What was the meaning of Betty’s sad sigh at the dollhouse? What’s going on inside Roger Sterling’s head? Who in their right mind would drive a Honda?! Kate breaks it down. Watch out for spoilers!
THIS WAS A HARD EPISODE TO WATCH. Roger’s racist outbursts, Betty’s continual failures as a parent, and Sally’s lonely drifting toward the edge of adulthood all converged to make something almost ugly to experience.
Roger Sterling, expertly played by John Slattery, is a charm machine of a character most other shows would kill to have. But on Mad Men, he’s just one of countless characters covering up a bottomless well of pain with a sophisticated exterior. He knows that he inherited his career and firm partnership from his father rather than by virtue of his own hard work. He’s aware of how he failed in his first marriage and how his second marriage to a woman half his age is perceived by his peers. Most of the time, he seems to not care about these particular truths, and his easygoing attitude is part of what makes him so enjoyable. His blackface routine in season 3 was incredibly embarrassing, but he didn’t care. However, Roger was having absolutely no fun this week as his fellow partners navigated some culturally tricky negotiations with Honda. His barbs about bombing the Japanese were much angrier than his usual tossed-off witticisms. How much the Honda executives understood is unclear, but I bet their translator got every word.
It seems like the writers wanted us to believe that Roger was using his war experience as an excuse to cover up his fear about being eclipsed by Pete as a partner and account man. And to be fair, I think that’s a big part of why Roger lashed out at Honda. But I also think that maybe being a soldier in WWII was one of the few things that Roger ever did on his own and did well. If the conflict that drove the best and proudest time of Roger’s life is already so far behind us that SCDP can sit down at a table and do business with America’s former enemies, then Roger is even more obsolete than he may have realized.
Over in the Draper/Francis home, Sally and Betty have never felt farther apart, but they are becoming more and more alike. (In that respect, they are an extremely normal mother and daughter.
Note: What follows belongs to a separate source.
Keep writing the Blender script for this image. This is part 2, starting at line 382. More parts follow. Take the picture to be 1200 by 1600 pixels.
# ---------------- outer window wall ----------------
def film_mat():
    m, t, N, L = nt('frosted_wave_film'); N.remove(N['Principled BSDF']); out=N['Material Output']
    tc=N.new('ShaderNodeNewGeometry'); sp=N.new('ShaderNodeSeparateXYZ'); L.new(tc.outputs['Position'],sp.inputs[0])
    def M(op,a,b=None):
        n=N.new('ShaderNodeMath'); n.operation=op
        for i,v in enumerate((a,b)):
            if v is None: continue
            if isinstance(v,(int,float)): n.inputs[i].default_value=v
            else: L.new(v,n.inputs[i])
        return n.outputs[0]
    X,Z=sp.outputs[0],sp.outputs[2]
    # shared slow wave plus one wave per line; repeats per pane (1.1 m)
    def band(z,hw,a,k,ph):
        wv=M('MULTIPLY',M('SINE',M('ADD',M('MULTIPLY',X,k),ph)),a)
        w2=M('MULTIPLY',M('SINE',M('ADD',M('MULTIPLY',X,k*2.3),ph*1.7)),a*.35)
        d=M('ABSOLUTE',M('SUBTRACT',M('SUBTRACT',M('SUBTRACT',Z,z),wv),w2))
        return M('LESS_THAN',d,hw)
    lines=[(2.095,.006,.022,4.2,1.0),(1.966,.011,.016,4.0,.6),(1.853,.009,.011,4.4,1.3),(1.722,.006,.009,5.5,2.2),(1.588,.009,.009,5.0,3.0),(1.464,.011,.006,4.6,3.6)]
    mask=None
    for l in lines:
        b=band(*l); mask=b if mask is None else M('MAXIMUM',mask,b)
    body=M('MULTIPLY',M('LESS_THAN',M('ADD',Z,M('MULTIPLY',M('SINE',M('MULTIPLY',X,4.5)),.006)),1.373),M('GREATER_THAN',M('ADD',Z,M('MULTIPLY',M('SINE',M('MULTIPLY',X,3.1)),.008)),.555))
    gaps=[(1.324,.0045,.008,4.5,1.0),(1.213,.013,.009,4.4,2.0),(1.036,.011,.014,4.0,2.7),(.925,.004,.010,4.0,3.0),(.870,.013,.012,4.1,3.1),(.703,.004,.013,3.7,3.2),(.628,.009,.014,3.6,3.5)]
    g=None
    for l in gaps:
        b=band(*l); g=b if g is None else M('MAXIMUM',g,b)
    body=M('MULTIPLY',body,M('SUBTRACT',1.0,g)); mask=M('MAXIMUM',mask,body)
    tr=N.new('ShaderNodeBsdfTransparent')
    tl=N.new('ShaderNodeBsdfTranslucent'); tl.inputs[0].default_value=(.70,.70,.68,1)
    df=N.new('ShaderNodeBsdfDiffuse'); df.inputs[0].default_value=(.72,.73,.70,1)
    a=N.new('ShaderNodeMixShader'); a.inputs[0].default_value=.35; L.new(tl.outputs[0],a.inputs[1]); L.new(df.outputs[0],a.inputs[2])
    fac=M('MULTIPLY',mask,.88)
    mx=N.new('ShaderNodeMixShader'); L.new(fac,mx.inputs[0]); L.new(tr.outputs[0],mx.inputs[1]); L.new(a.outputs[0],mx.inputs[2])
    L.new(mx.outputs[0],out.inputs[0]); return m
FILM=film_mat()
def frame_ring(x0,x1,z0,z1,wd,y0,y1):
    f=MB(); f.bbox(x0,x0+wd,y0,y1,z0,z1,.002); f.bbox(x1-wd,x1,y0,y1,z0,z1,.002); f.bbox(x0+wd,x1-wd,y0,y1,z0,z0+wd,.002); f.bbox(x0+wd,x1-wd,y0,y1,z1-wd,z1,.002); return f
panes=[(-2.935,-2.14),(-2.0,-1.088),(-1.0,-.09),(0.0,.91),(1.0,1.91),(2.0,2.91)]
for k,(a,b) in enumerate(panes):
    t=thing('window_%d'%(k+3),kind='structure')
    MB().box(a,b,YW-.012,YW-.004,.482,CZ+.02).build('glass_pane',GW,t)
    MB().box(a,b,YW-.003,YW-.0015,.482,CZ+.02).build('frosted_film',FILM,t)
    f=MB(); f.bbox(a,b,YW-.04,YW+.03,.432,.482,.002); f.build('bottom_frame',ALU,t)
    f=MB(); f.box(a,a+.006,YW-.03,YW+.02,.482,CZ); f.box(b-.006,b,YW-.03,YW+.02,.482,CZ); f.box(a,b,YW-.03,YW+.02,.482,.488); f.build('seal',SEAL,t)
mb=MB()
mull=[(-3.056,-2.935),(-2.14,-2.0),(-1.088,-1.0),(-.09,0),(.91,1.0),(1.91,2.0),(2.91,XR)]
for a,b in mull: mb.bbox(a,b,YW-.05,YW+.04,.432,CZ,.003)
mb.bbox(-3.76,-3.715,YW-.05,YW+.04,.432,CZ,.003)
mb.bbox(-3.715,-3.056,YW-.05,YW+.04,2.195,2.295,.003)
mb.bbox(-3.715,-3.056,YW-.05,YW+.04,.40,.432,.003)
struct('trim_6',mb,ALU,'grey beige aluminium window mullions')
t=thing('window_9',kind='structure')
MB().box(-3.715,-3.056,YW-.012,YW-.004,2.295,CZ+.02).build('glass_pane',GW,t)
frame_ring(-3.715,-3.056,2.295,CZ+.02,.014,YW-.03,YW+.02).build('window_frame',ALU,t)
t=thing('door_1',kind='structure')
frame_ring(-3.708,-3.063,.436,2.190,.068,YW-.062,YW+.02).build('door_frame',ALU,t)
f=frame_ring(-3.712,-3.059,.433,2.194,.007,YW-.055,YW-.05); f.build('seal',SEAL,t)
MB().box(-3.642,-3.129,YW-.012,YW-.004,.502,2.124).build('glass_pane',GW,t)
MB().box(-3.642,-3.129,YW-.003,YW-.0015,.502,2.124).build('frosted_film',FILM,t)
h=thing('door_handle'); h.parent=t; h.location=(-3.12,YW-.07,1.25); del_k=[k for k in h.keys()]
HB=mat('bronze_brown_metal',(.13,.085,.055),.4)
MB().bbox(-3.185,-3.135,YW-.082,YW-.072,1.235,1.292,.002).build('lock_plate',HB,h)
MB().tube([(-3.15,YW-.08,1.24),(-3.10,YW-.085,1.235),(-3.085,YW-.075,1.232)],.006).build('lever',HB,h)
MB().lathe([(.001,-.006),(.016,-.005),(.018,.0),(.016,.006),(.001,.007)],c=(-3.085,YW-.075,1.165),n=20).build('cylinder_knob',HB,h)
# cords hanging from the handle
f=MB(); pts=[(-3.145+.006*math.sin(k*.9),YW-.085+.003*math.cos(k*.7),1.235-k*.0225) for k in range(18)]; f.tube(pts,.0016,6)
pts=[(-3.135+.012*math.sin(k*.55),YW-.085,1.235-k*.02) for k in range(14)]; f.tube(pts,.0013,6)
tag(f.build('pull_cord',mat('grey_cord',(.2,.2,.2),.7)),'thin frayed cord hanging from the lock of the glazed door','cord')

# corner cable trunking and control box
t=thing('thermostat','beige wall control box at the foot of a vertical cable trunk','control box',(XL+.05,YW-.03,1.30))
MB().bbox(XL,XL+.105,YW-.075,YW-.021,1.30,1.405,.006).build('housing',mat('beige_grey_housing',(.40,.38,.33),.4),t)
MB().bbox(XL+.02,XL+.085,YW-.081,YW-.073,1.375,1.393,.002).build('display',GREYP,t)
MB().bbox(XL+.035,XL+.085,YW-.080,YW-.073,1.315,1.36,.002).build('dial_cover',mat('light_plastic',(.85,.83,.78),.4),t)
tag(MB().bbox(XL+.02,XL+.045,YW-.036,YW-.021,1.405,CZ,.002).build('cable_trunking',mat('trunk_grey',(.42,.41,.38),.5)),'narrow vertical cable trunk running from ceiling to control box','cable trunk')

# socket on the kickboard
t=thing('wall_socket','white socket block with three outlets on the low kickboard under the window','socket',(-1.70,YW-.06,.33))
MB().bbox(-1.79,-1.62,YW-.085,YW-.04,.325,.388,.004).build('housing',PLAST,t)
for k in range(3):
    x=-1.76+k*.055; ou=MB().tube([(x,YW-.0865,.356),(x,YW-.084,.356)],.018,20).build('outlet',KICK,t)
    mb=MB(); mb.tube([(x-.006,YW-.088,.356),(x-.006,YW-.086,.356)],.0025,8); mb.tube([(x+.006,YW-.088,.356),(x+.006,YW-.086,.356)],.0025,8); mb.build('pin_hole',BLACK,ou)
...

Am I right, ladies?) Betty is almost notorious at this point in the series for being more child than adult. She stands in sharp contrast to increasingly independent women like Peggy and Joan, as she has spent her entire character arc practically begging for somebody to take away her agency. She wants to be kept and cared for, like the dolls in the dollhouse she stared at so longingly in the psychiatrist’s office. Betty cannot understand why Sally won’t behave more like the little doll daughter she always wanted, but what infuriates Betty the most about Sally may be how similar Sally is to her. Betty slaps Sally for cutting her hair, completely missing the fact that Sally’s hair is now the same length as her own. She chastises Sally for touching herself at the sleepover, but does anyone else remember Betty cozying up to the washing machine in the first season when she was missing Don? It is often said that the things we dislike in other people are the things we dislike in ourselves. I’m afraid that the more like her mother Sally becomes, the more problems they are going to have.
Woven throughout these intensely personal stories was the Honda plot, where Japanese and American businessmen tried to deal with each other despite multiple barriers of culture, language and authority. It seemed to me on first viewing that the men from Honda were being deliberately difficult (as I often feel about the company executives that hire Sterling Cooper). They held all the cards as they dictated a set of rules for each firm to follow, and Bert Cooper had to constantly remind everybody to show deference and respect in order to stay in the negotiations.
I had to remind myself that the Japanese weren’t necessarily being unreasonable; they were simply acting according to their culture. In some ways, their attitudes and actions were predetermined by their upbringing generations before they ever got to the table with SCDP. Likewise, Roger and Betty, while their behaviors may not have been very palatable, cannot bear exclusive blame for the way they acted this week. They, too, are products of their environments. Will Sally, a child being raised in a decade of massive upheaval, be able to break the cycle? And if she does, can she rise above her upbringing, or will she end up doing more damage to herself than her parents ever could have?